I'm studying for CCNA and refamiliarizing myself with the OSI model.

Never had to know much of the lower level stuff on it when I went through my MCSE track. I'm having trouble getting my head around the concept of Windowing in a connection-oriented session in Layer 4.

Namely: the book says that:
<snip>
- <data throughput> would be slow if the transmitting machine had to wait for an ACK after sending each segment. Because there's time available AFTER the sender transmits the data segment and BEFORE it finishes processing ACKs from the receiving machine, the sender uses the break as an opportunity to transmit more data.
</snip>

How in the world does this not cause the entire session to go T.U? Wouldn't this be a non-connection-oriented session inside of a connection-oriented session???!

Anyone got a different view on this?
burntkat
ok, so I'll answer my own question since I now understand it....

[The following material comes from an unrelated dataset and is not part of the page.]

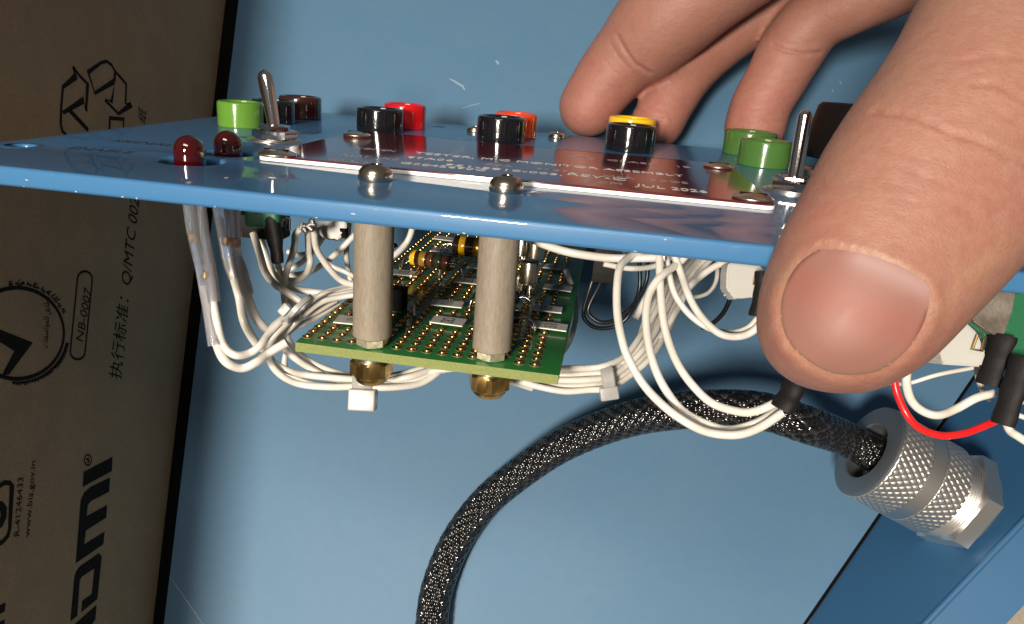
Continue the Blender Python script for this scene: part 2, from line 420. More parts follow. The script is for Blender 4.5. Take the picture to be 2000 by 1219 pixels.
def join(bms):
    bm = bmesh.new()
    for b in bms:
        me = bpy.data.meshes.new('t'); b.to_mesh(me); b.free(); bm.from_mesh(me); bpy.data.meshes.remove(me)
    return fin(bm, 'print', smooth=False)
def inkpoly(pts, lift=.006):
    P = [onc(x, y, lift) for x, y in pts]; bm = bmesh.new(); vs = [bm.verts.new(p) for p in P]
    for t_ in geometry.tessellate_polygon([[Vector((x, y, 0)) for x, y in pts]]): bm.faces.new([vs[i_] for i_ in t_])
    return bm
def s1(L): return [(x / 3.047, y / 3.047 + 100) for x, y in L]
rec = [stroke(s1([(435, 92), (452, 150), (375, 215), (365, 330), (362, 430), (372, 478), (395, 498)]), .075),
       stroke(s1([(435, 92), (470, 142), (522, 195), (513, 358), (500, 290), (375, 368)]), .075),
       stroke(s1([(415, 352), (525, 470)]), .11),
       stroke(s1([(525, 125), (600, 70), (635, 60), (665, 82), (685, 120), (752, 195), (748, 312), (783, 318), (705, 372), (625, 290), (665, 302), (682, 178), (565, 250)]), .075, True),
       stroke(s1([(685, 120), (682, 180)]), .09),
       stroke(s1([(648, 520), (655, 398), (738, 405), (730, 520)]), .08)]
put('recycling_symbol', join(rec), M_cink, carton)
def cjk(x, y, s):
    """a dense character: a few crossing strokes"""
    q = []
    for dx in (-.42, -.14, .14, .42): q.append(stroke([(x + dx * s * .6, y + .45 * s), (x + dx * s * .6 + s * .06, y - .45 * s)], .035))
    for dy in (-.3, 0, .3): q.append(stroke([(x - .3 * s, y + dy * s), (x + .32 * s, y + dy * s - 1)], .035))
    return q
def s8(L): return [(x / 3.385, y / 3.385 + 500) for x, y in L]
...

basically, windowing allows the packets that are sent during that time period <see snip above> to be reassembled later and then when the CRC runs it'll pick up on any missing packets and THEN request them to be resent.

Apparently, it's a sort of delayed-confirmation connection-oriented session.

This takes advantage of the statistical improbability of packets being lost on a well-designed network. If you're running a huge collision domain you probably want to go with a small windowing structure.

Of course, if you're running a huge collision domain such that packets get lost that often, you're either:

1) about to get rid of all those damn hubs and go switched

or

2) going to be looking for a job soon.